Case #3 – Threadless: The Business of Community

By • on May 31, 2011

A question that I get asked a lot in classes around open innovation is how to make money from being open. For example, no one would disagree that a large user community is a nice-to-have, but how can you best turn it into a profitable source of innovation? The multimedia case Threadless: The Business of Community (Product Number 608707) by Karim Lakhani and Zahra Kanji captures this aspect of open innovation beautifully, and also makes clear how it can be approached. Specifically, the case describes T-shirt manufacturer Threadless (once named America’s most innovative company by Inc. magazine) and delves into the business model they have designed around their community.

Threadless has implemented a business model based on empowerment of users and customers (see Martin Schreier’s research on this topic!): not only can people in Threadless’s community make suggestions about new T-shirt designs, they can also vote which ones the company should manufacture! To be able to do so, Threadless has taken considerable effort to facilitate the evolution and well-being of its community, and to design a successful business model on top.

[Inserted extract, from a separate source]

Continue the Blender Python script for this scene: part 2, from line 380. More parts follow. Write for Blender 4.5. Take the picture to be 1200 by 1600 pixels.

The case itself is interactive – it features a series of video interviews with Threadless’s somewhat unconventional management team, designers that are part of the community, and customers. This information is crucial to answer questions like “Why would people contribute?” and “How can they make money of this?” which are necessary to understand the core issue articulated in the case, which is whether or not to accept the offer by a major retail chain which wants to feature Threadless T-shirts in their stores. Interestingly, videos exist supporting both the build-up to the decision as well as its aftermath. Both types are extremely stimulating for a class discussion to scrutinize the general validity of open business models and their specific implementation by Threadless,

Since the case is very new, I’ve found that many students are familiar with, or at least greatly interested in, the topic. In addition, the availability of interactive elements allows using this case with audiences that are less familiar with the case method. Even better, I have seen this case being taught to an MBA audience where a large share of the class had not read the case, and where the instructor got students up to speed by showing a selection of the videos and key data, and initializing class discussion afterwards. Thus, it will be easily possible to integrate case into a larger course or a single class, neither of which need to be case-based. Furthermore, while the way in which the material needs to be organized and approached of course needs to vary, this is one of few cases in my portfolio which I would not hesitate to use for any target audience from 4th-year-undergraduates to executives (but be prepared to address the “this may work for T-shirts, but how does it apply to my industry” type of question). Also, there are varying angles you can take on it, ranging from a “organization” focus on community management and business model design (which elements are in place, what do they do, and how do they work together), to a “strategy” notion, focusing on the decision of whether or not to take the offer by the retailer, and why or why not.

Admittedly, the Threadless case falls into the core area of my research and I know the company well, so I have no problem in tailoring this case toward my specific needs. However, the accompanying teaching note (HBS Case 5-608-169) is a great help if you are new to the phenomenon, the theory behind it, or both, and also contains information on the issue of generalizability mentioned above. Slight problems may be caused by the multimedia nature of the case, which requires some coordination on distribution (i.e., students might need to receive a CD in advance if you want them to prepare the case using all available materials). Nevertheless, I would consider Threadless to be my “standard” case for community-based open business models.


Karim R. Lakhani, Zahra Kanji “Threadless: The Business of Community” Multimedia Case 608707, Harvard Business School Publishing, June 30, 2008., last accessed May 31, 2011.